同大会のジュニア部門に、愛央と心央はそろって出場。ダブルスでも、二人はチームとしてコートに立った。
虫賀という珍しい苗字は、岐阜県や愛知県に多いという。
例に漏れず最強姉妹も、県境に近い愛知県一宮市出身だ。ちなみに二人が育った木曽川ローンテニスクラブは、日比野菜緒も輩出した名門。「隣のコートで、日比野さんが練習してました」と、二人は幼少期を述懐した。
そのような環境ゆえだろうか、二人の視線は早くから世界に向けられていた。
小学5年生の時には、盛田正明テニスファンドの存在を知り、「応募資格である全国大会ベスト4を目標にした」と声をそろえる。
単にアメリカに行きたいというだけでなく、「フロリダだと南米にも遠征に行きやすい」というビジョンを持っていたというのだから、恐れ入る。
それら明確なモチベーションに背を押され、二人はそろって盛田ファンド奨学生に。アメリカへと旅立ったのは、13歳の時である。
二人一緒……という心強さが、異国の不安やさみしさを打ち消しただろう。「アメリカにはすぐに慣れた」と言い、言葉も一年ほどで不自由しないまでに上達した。
もっとも「アメリカ行く前は、心央はずっと泣いてたんです」と姉がばらす。
「でもアメリカ行ったら、直ぐに大丈夫だったもん」
妹は少し口をとがらせ、反論した。
双子とはいえど二人は、性格からプレースタイルまで対照的だ。
ややのんびりした姉に対し、妹は勝ち気。
姉は右腕からの強打が武器で、妹は左腕から放つ多彩なショットの組み立てを得手とする。
力強いストロークで姉の愛央が組み立て、ボレーが好きな心央が仕留める。姉妹が得意とするポイントパターンだ
今大会、シングルスでは共に初戦で敗れたが、対照的なプレーが生み出す化学反応を生かして、ダブルスではベスト8に勝ち上がった。
多くのジュニア選手は、初めてグランドスラム会場を訪れると、良くも悪くも、気持ちが高揚しがちだ。
だが、16歳にして既に多くの経験を積む二人は、「それほど……出ている子たちも、他の大会で会ったりしているから」と、驚くほどに平常心。
それでも、トッププロの試合や練習を間近で見て、「ボールの深さや回転が分かって、テレビで見るのと全然違う」と、多くの刺激も得た。
ここまで二人三脚で歩んできた二人だが、この後に姉は南米のジュニア大会に出て、妹はチュニジアのプロ下部ツアーに行くという。
昨年、コロナを患いジュニアランキングも下がってしまった妹は、今後はプロサーキットを中心に回る予定。
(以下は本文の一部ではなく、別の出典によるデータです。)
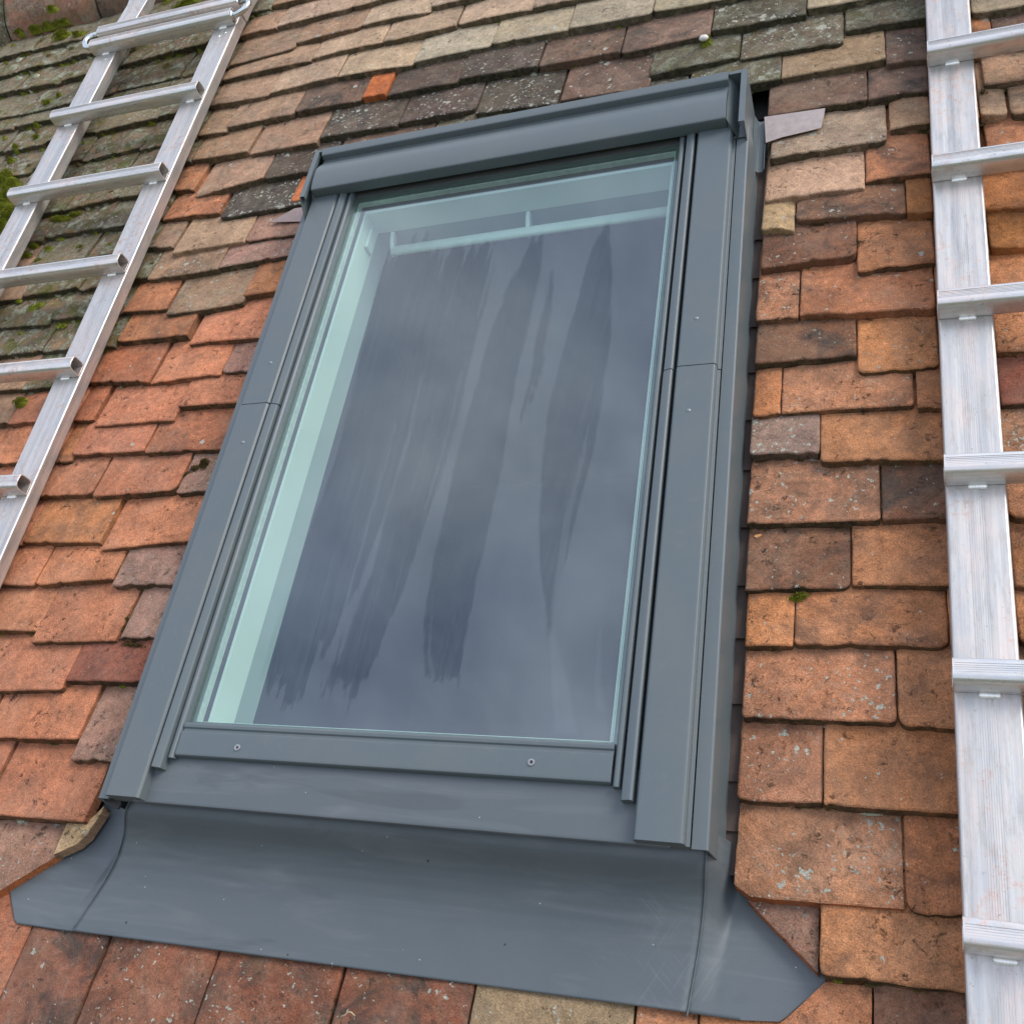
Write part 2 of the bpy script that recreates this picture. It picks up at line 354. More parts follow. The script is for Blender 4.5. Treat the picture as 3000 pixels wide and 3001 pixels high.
row(ZR, ('C',462,1138,1030,1068,'tan'),('C',1037,1030,1408,975,'o2'),('C',1690,950,1730,945,'o2'),('C',1735,945,2200,900,'o2'))
row(ZR, ('C',445,1310,632,1305,'yel'),('C',640,1255,1268,1205,'dbo'),('C',1270,1215,1418,1205,'oc'),('C',1700,1190,2200,1165,'oc'))
row(ZR, ('C',440,1525,985,1455,'dbo'),('C',988,1545,1430,1485,'o2'),('C',1740,1415,2150,1400,'oc'))
row(ZR, ('C',412,1820,655,1800,'orl'),('C',662,1795,1432,1750,'o2'),('C',1745,1690,2200,1670,'orr'))
row(ZR, ('F',408,135,982,85,'dbo'),('F',990,190,1455,150,'orr'),('F',1775,65,2200,50,'orr'))
row(ZR, ('F',395,430,550,425,'orr'),('F',556,410,1310,365,'orl'),('F',1330,385,1780,378,'orr'),('F',1800,360,2250,365,'red'))
row(ZR, ('F',380,650,775,645,'lil'),('F',779,690,1490,675,'orr'),('F',1495,680,1800,665,'orr'))
row(ZR, ('F',365,1040,1120,1020,'orl'),('F',1130,1015,1600,1010,'dbo'),('F',1845,1010,2300,1010,'orr'))
row(ZR, ('F',350,1410,950,1400,'dbo'),('F',960,1388,1600,1385,'orr'),('F',1880,1395,2300,1395,'orr'))
row(ZR, ('F',350,1725,625,1728,'orr'),('F',631,1725,1512,1725,'o2'),('F',1517,1725,1900,1730,'orr'))
row(ZR, ('I',332,200,1210,235,'orl'),('I',1224,255,1700,275,'orr'))
row(ZR, ('I',305,665,790,685,'orl'),('I',797,700,1700,760,'orr'))
row((Puv('I',1268,1300)[0],1.55), ('I',1268,1300,1900,1370,'o2'))
row((Puv('I',775,1660)[0],1.55), ('I',775,1660,1700,1770,'orr'))
row((Puv('I',1085,2140)[0],1.55), ('I',1085,2140,2100,2250,'dbo'))
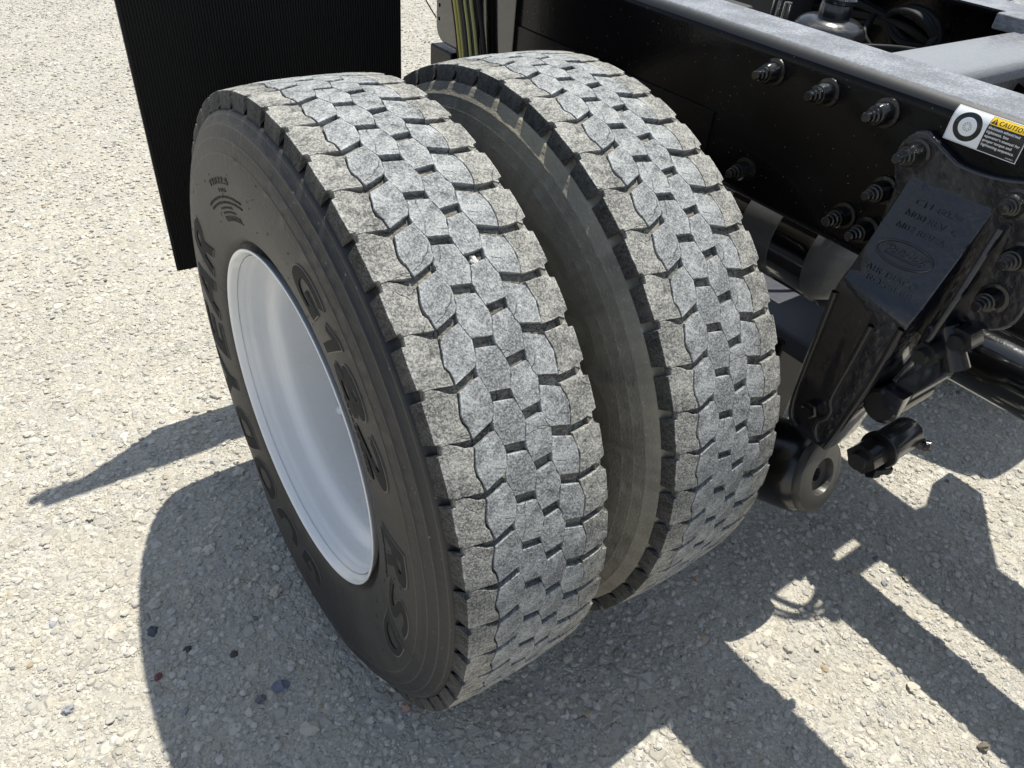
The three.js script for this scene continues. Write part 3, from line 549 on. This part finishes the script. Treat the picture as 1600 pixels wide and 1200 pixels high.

一方の姉は、ジュニアに出つつ、プロの経験も積んでいきたいという。
「心央が居ないと、伸び伸びできる!」
「こっちだって、伸び伸びやらせてもらってます」
「ひとりでも洗濯した?」
「やってるわ」
そんな会話を交わし、距離は離れても心を通わせながら、それぞれの道を歩んでいく。
【虫賀愛央(まお)・心央(みお)】
2005年7月21日生まれ。盛田ファンドの支援を受けて13歳で渡米。ファンドのプログラムが終了した現在は、フロリダ州のゴメス・テニスアカデミーを拠点とする。